“Yoksa onlar Allah’ın azabından emin mi oldular?”
“Yoksa onlar, farkında olmadıkları bir sırada Allah’ın azabından kendilerini kuşatacak bir felâketin gelip çatmasından emin mi oldular?” (Yusuf suresi/107)
اَفَاَمِنُٓوا اَنْ تَأْتِيَهُمْ غَاشِيَةٌ مِنْ عَذَابِ اللّٰهِ اَوْ تَأْتِيَهُمُ السَّاعَةُ بَغْتَةً وَهُمْ لَا يَشْعُرُونَ ﴿١٠٧﴾
“Yoksa onlar, farkında olmadıkları bir sırada Allah’ın azabından kendilerini kuşatacak bir felâketin gelip çatmasından veya kıyâmetin ansızın başlarında kopmasından emin mi oldular?” (Yusuf suresi/107)
Bu müşrikler, Allah’ın herhangi bir azabının, ansızın gelip kendilerini kuşatmayacağından veya idrak edemedikleri bir anda kıyametin aniden kopup, kendilerinin cehenneme sürüklenmeyeceklerinden emin midirler?

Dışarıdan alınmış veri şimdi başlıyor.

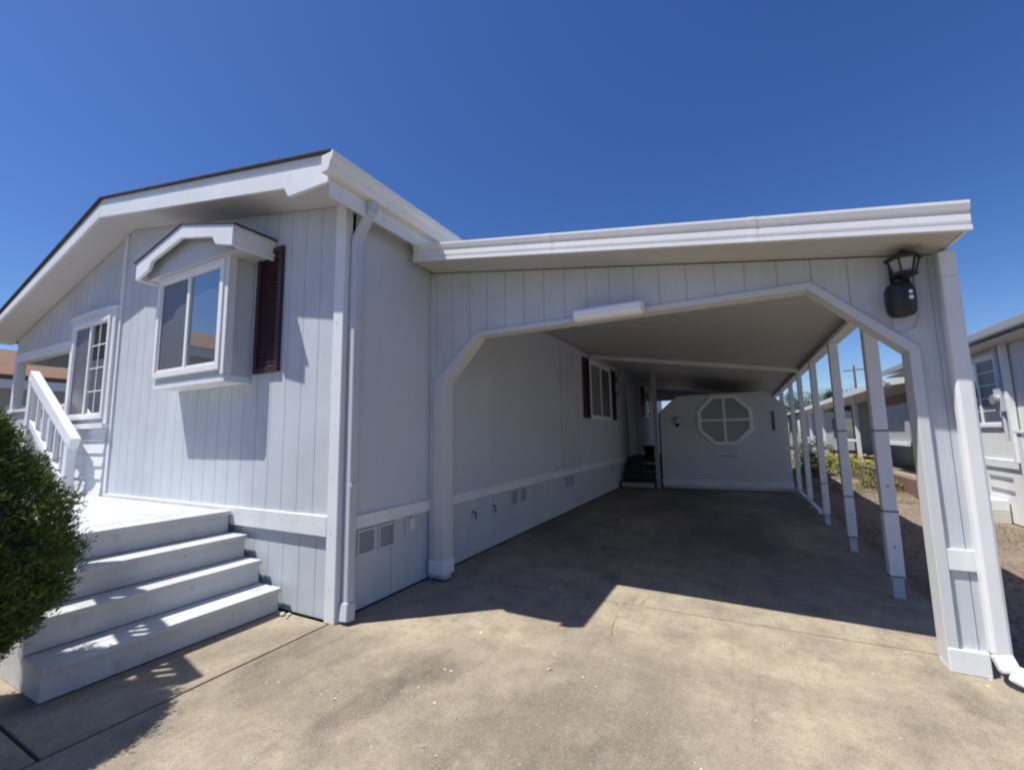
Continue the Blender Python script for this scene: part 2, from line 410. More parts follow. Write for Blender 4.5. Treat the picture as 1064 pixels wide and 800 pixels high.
# roof: shingle slabs, soffit, barge boards, gutter
YB = -.36                                                    # outer face of the barge board
rf = MB()
def ztop(x): return sof(x) + .25 - (.026 * (RX - x) if x < RX else 0)
for xa, xb in ((RX, .22), (HL - .28, RX)):
    rf.prism([(xa, ztop(xa)), (xb, ztop(xb)), (xb, ztop(xb) + .010), (xa, ztop(xa) + .010)], 'y', YB - .014, HY + .3)
rf.build('roof', 'shingle', H)
so = MB()
for xa, xb in ((RX, .17), (HL - .25, RX)):
    so.prism([(xa, sof(xa) + .003), (xb, sof(xb) + .003), (xb, sof(xb) + .03), (xa, sof(xa) + .03)], 'y', YB + .03, -.001)
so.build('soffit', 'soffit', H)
MB().prism([(.001, 3.33), (.17, 3.30), (.17, 3.33), (.001, 3.365)], 'y', .0, HY).build('soffit', 'soffit', H)
st = MB()
for xa, xb in ((RX, .19), (HL - .27, RX)):
    st.prism([(xa, sof(xa) + (.07 if xa < RX else .14)), (xb, sof(xb) + .14), (xb, ztop(xb) - .003), (xa, ztop(xa) - .003)], 'y', YB + .022, YB + .05)
st.build('drip_board', 'white', H, .003)
bb = MB()
bb.prism([(RX + .003, sof(RX)), (-.32, sof(-.32)), (-.27, sof(-.27) - .075), (.20, sof(.20) - .0), (.20, sof(.20) + .145), (RX + .003, sof(RX) + .145)], 'y', YB, YB + .03)
bb.build('barge_board', 'white', H, .003)
bl = MB(); bl.prism([(RX - .003, sof(RX)), (RX - .003, sof(RX) + .145), (HL - .28, sof(HL - .28) + .085), (HL - .28, sof(HL - .28))], 'y', YB, YB + .03)
bl.build('barge_board', 'white', H, .003)
ev = MB(); ev.prism([(.175, 3.235), (.195, 3.235), (.195, 3.52), (.175, 3.52)], 'y', YB + .032, HY); ev.build('eave_board', 'white', H, .003)
g = MB(); g.prism([(.198, 3.37), (.262, 3.37), (.285, 3.40), (.292, 3.44), (.318, 3.47), (.322, 3.515), (.305, 3.518), (.298, 3.505), (.198, 3.505)], 'y', -.42, HY)
g.build('gutter', 'metalwhite', H, .002)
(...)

Evet, Allah Teâlâ kullarını cezalandırırken aniden cezalandırabilir. Kul, kendisine verilen mühletten dolayı şımarmamalı, devamlı olarak rabbine yönelmelidir. Aksi takdirde aniden cezaya çarpılır da artık sızlanması ona bir fayda temin etmez. Bu hususta başka âyetlerde de şöyle buyurulmaktadır: "O memleketler halkı, azabımızın onlara uyurlarken gece gelmeyeceğinden emin midirler? Ve yine o memleketler halkı, azabımızın kendilerine kuşluk vakti eğlenirken gelmeyeceğinden emin midirler? Yoksa onlar, Allah’ın kendilerini ansızın yakalayıvermesinden emin mi oldular? Allah’ın ansızın yakalamasından ancak hüsrana uğrayan bir topluluk emin olur.” (Araf sûresi/97-99)
(TABERİ TEFSİRİ)
Bu soru, hayat karşısında tavır almada, tehlikelere karşı geçici bir güven hissi ve uzun bir ömür sürüleceği düşüncesiyle oluşan kayıtsızlıktan insanları sakındırmak için ortaya konmuştur. Böyle düşünenlere göre problemler pekala uzak bir "geleceğe" ertelenebilir.
Besbelli ki bu yanlış bir tavırdır; çünkü hiçbir insanın belli bir zamana kadar yaşama garantisi olmadığı gibi, hiç kimse ne zaman, nerede ve ne şekilde öleceğini bilmez. Bu yüzden soru şunu demek istemektedir: "Günlük tecrübeleriniz size bir dakika sonrasında bile ne olacağını söylemezken, geleceğiniz size nasıl gizli olmaz? Dolayısıyla hikmet şunu gerektirir ki, geleceğiniz için şimdi hazırlık yapmalısınız ve bulunduğunuz yolun "doğru yol" olup olmadığını enine boyuna düşünmelisiniz. Gittiğiniz yolun "doğru yol" olduğunu gösterecek herhangi bir sağlam deliliniz var mı? Yerde ve göklerde seçiminizi destekleyecek herhangi bir sağlam deliliniz bulunmakta mı? Sizden önce bulunduğunuz yola koyulmuş insanlar hedeflerine güven içinde ulaşabilmişler mi? Kısaca, bu yolu izlemekle kendi döneminiz ve kültürünüzde ulaştığınız sonuçlar doğru yolda olduğunuzu ispatlamakta mı?"
Bu, onları aymazlıklarından (gafletlerinden) uyandırıp kendilerine getirebilmek, bu aymazlıklarının beraberinde taşıyacağı kötü sondan onları sakındırabilmek için, sözkonusu kimselerin duygularına yönelik güçlü bir dokundurmadır. Hiç kimsenin ne zaman gerçekleşeceğini bilemediği Allah’ın azabı, bir anda başlarında kopuverebilecek kıyametle, onların tümünü birden kasıp kavurabilir elbet. O dehşetengiz, o korkunç gün belki de gelip ansızın kapılarına dayanmıştır, ama onlar bunun farkında bile değildirler. Gayb, bir başka deyişle, yarının neye gebe olduğu, sözcüğün tam anlamıyla kapalı bir kutudur! Bu bağlamda ne göz işe yarar, ne de kulak! Bir anda neler olup biteceğini hiç kimse bilemez! Dolayısıyla o aymazlar, böyle bir konuda nasıl güven içinde olabilirler?